**Directions**
Present every line in which the string "noisy" appears.
######
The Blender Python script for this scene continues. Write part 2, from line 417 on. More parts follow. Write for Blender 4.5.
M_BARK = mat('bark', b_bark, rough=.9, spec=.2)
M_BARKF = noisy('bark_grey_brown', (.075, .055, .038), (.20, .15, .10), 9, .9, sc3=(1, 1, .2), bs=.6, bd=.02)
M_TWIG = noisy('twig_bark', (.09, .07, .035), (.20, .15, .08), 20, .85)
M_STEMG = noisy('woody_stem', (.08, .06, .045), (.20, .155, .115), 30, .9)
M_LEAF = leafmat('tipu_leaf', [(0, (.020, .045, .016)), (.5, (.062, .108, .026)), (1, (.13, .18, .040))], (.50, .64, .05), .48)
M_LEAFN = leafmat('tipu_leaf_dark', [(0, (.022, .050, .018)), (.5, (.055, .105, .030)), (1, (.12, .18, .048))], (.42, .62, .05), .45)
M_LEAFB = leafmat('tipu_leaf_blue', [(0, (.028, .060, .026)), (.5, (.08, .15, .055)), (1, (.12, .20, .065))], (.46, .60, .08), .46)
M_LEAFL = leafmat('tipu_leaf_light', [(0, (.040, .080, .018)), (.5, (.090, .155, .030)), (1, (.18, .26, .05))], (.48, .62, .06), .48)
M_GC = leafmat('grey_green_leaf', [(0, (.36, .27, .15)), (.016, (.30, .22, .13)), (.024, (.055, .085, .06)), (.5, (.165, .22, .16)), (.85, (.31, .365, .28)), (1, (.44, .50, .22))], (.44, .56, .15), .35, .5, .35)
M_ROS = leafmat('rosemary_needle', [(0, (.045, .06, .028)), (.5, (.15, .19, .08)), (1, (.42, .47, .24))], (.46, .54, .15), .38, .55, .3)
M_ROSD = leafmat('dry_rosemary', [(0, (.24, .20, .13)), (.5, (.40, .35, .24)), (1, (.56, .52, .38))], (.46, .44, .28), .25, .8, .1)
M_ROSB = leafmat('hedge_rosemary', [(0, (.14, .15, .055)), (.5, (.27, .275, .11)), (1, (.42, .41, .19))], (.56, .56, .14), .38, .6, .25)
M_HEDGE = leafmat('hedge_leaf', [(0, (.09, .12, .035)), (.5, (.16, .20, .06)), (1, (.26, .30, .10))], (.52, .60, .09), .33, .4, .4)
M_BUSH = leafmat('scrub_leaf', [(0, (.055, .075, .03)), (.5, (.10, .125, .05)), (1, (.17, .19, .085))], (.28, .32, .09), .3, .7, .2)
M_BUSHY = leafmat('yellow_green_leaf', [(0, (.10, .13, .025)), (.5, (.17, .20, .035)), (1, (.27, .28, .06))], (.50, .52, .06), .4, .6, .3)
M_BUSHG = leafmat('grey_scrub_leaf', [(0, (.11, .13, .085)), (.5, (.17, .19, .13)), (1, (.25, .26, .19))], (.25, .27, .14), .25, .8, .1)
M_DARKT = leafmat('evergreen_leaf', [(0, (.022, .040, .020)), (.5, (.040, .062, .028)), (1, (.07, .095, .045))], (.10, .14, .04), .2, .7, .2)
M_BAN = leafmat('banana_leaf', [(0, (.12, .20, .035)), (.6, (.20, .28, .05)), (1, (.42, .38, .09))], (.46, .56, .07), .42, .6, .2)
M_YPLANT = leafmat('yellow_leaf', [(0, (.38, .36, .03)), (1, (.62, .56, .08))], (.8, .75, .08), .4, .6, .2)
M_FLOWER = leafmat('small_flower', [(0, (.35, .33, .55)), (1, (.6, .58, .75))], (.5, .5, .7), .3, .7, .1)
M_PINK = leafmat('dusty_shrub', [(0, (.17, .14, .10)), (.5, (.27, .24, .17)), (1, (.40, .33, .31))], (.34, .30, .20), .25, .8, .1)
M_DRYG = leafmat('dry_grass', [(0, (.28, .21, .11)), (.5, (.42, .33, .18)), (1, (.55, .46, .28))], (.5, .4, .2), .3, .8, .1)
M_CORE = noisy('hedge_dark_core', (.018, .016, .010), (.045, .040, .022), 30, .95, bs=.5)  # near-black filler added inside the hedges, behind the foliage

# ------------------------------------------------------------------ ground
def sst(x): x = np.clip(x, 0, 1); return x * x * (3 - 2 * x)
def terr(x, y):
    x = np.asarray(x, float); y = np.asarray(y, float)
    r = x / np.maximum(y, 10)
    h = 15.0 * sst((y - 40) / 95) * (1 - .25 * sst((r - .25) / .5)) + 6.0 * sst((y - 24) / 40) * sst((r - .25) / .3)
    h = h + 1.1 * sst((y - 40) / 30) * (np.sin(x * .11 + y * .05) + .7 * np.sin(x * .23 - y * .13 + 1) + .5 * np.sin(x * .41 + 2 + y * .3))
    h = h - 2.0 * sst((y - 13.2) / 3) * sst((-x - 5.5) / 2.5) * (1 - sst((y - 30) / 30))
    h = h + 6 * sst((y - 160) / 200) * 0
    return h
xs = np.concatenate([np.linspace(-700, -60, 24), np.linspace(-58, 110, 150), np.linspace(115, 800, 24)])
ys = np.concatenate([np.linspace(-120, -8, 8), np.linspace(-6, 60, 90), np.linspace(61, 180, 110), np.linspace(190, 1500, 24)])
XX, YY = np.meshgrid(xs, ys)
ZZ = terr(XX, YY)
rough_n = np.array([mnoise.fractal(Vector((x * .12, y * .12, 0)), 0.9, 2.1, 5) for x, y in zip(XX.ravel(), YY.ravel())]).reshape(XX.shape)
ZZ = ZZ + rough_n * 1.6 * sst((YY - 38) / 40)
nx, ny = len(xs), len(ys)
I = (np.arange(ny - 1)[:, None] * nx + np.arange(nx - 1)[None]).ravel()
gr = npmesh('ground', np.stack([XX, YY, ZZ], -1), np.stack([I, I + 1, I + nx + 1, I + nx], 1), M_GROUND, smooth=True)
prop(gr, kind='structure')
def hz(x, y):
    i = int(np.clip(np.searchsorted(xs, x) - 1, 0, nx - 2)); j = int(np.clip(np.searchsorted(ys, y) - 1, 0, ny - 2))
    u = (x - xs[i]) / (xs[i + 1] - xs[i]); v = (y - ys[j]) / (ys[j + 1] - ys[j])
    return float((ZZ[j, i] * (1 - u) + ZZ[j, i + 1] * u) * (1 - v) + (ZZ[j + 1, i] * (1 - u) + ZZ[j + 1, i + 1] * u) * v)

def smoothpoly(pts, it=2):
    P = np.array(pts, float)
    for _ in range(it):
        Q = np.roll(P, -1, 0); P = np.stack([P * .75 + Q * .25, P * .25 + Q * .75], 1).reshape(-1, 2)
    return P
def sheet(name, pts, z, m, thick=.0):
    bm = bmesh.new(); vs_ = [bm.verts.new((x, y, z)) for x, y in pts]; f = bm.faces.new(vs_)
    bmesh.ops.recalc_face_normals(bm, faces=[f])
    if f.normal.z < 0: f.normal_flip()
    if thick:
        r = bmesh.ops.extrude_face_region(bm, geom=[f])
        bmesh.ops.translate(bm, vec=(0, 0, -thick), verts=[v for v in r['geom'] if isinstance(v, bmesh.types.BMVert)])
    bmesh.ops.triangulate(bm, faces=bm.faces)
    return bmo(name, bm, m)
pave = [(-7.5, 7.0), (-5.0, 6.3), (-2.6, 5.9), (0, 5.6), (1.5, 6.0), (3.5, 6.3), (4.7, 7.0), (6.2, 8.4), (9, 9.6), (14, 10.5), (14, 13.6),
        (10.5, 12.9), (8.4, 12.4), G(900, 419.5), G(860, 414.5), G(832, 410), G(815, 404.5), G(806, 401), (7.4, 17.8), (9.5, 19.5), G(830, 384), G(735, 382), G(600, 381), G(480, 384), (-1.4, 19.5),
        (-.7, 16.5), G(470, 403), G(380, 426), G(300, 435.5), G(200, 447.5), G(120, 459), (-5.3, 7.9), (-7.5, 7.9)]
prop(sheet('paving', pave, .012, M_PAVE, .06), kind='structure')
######
**Result for this exercise**
M_BARKF = noisy('bark_grey_brown', (.075, .055, .038), (.20, .15, .10), 9, .9, sc3=(1, 1, .2), bs=.6, bd=.02)
M_TWIG = noisy('twig_bark', (.09, .07, .035), (.20, .15, .08), 20, .85)
M_STEMG = noisy('woody_stem', (.08, .06, .045), (.20, .155, .115), 30, .9)
M_CORE = noisy('hedge_dark_core', (.018, .016, .010), (.045, .040, .022), 30, .95, bs=.5)  # near-black filler added inside the hedges, behind the foliage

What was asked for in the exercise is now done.